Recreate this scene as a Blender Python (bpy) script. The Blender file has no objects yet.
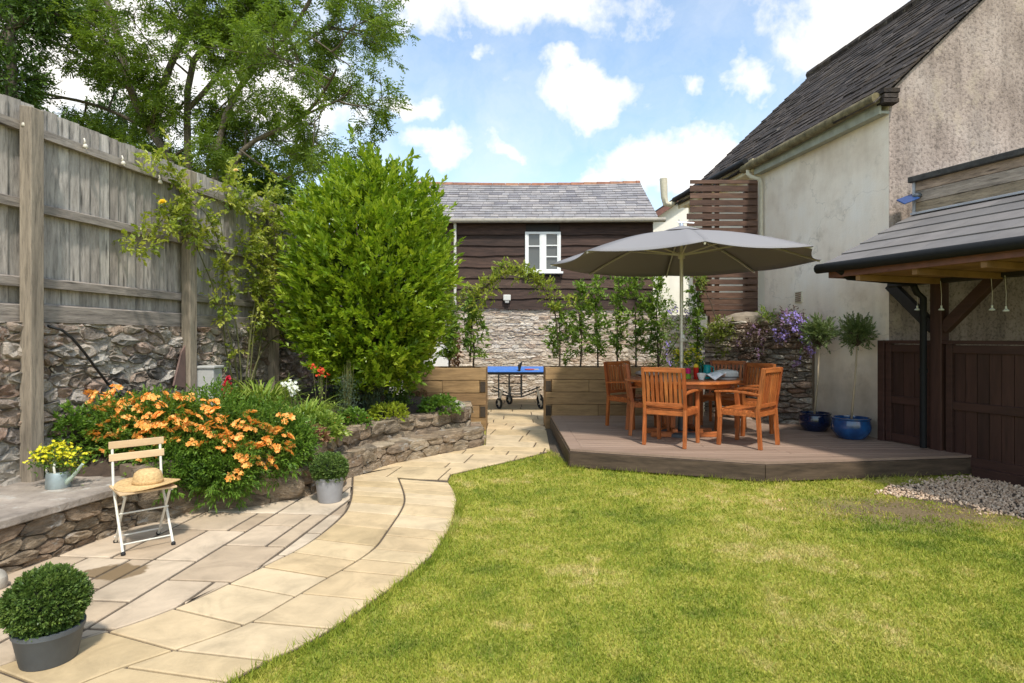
SUNAZ, SUNEL, SUNSTR, SKYSTR, EXPO = 164.0, 57.0, 2.4, .15, .74
CLOUD, SKYMILK = 5.6, .13
NGRASS = 420000
ASHN = 6
NLAUREL = 5600
CLOUDS = [(590, 92, 70, 36, 1.6), (560, 70, 30, 18, 1.2), (500, -12, 200, 44, 1.5), (400, -15, 80, 40, 1.4), (850, 20, 85, 60, 1.6), (745, 84, 40, 28, 1.3),
          (690, 165, 120, 42, 1.4), (620, 182, 70, 20, 1.0), (400, 95, 40, 26, 1.4), (432, 145, 42, 28, 1.4), (500, 147, 28, 14, .9), (480, 58, 24, 12, .9),
          (677, 87, 18, 16, .9), (270, 90, 130, 90, 1.5), (120, 60, 160, 120, 1.5), (900, 60, 90, 80, 1.3)]
import bpy, math, random
import numpy as np
from mathutils import Vector, Matrix
random.seed(7)
scene = bpy.context.scene
col = scene.collection
R = math.radians
PI = math.pi
F, U0, V0, H = 600.0, 512.0, 338.0, 1.5

def G(u, v, z=0.0):
    """point where the sight line through a pixel of the photograph meets height z"""
    Y = F * (H - z) / (v - V0)
    return Vector(((u - U0) * Y / F, Y, z))
def P(u, v, Y):
    return Vector(((u - U0) * Y / F, Y, H - (v - V0) * Y / F))

# ---------------------------------------------------------------- objects
def tag(o, label=None, cat=None, group=None, kind=None):
    if label: o['label'] = label
    if cat: o['category'] = cat
    if group: o['group'] = group
    if kind: o['kind'] = kind
    return o
def empty(name, loc, rz=0.0):
    o = bpy.data.objects.new(name, None); col.objects.link(o)
    o.location = Vector(loc); o.rotation_euler = (0, 0, rz); o.empty_display_size = .2
    return o
def thing(name, label, cat, loc=(0, 0, 0), rz=0.0, group=None):
    return tag(empty(name, loc, rz), label, cat, group)
def off(parent):
    if parent is None: return Vector((0, 0, 0))
    o = Vector(parent.location)
    if parent.parent: o = o + off(parent.parent)
    return o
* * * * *
**GIVEN PROBLEM**
Make an exact copy of the data, leaving its pictures out.

**WORKED SOLUTION**
Recreate this scene as a Blender Python (bpy) script. The Blender file has no objects yet.
SUNAZ, SUNEL, SUNSTR, SKYSTR, EXPO = 164.0, 57.0, 2.4, .15, .74
CLOUD, SKYMILK = 5.6, .13
NGRASS = 420000
ASHN = 6
NLAUREL = 5600
CLOUDS = [(590, 92, 70, 36, 1.6), (560, 70, 30, 18, 1.2), (500, -12, 200, 44, 1.5), (400, -15, 80, 40, 1.4), (850, 20, 85, 60, 1.6), (745, 84, 40, 28, 1.3),
          (690, 165, 120, 42, 1.4), (620, 182, 70, 20, 1.0), (400, 95, 40, 26, 1.4), (432, 145, 42, 28, 1.4), (500, 147, 28, 14, .9), (480, 58, 24, 12, .9),
          (677, 87, 18, 16, .9), (270, 90, 130, 90, 1.5), (120, 60, 160, 120, 1.5), (900, 60, 90, 80, 1.3)]
import bpy, math, random
import numpy as np
from mathutils import Vector, Matrix
random.seed(7)
scene = bpy.context.scene
col = scene.collection
R = math.radians
PI = math.pi
F, U0, V0, H = 600.0, 512.0, 338.0, 1.5

def G(u, v, z=0.0):
    """point where the sight line through a pixel of the photograph meets height z"""
    Y = F * (H - z) / (v - V0)
    return Vector(((u - U0) * Y / F, Y, z))
def P(u, v, Y):
    return Vector(((u - U0) * Y / F, Y, H - (v - V0) * Y / F))

# ---------------------------------------------------------------- objects
def tag(o, label=None, cat=None, group=None, kind=None):
    if label: o['label'] = label
    if cat: o['category'] = cat
    if group: o['group'] = group
    if kind: o['kind'] = kind
    return o
def empty(name, loc, rz=0.0):
    o = bpy.data.objects.new(name, None); col.objects.link(o)
    o.location = Vector(loc); o.rotation_euler = (0, 0, rz); o.empty_display_size = .2
    return o
def thing(name, label, cat, loc=(0, 0, 0), rz=0.0, group=None):
    return tag(empty(name, loc, rz), label, cat, group)
def off(parent):
    if parent is None: return Vector((0, 0, 0))
    o = Vector(parent.location)
    if parent.parent: o = o + off(parent.parent)
    return o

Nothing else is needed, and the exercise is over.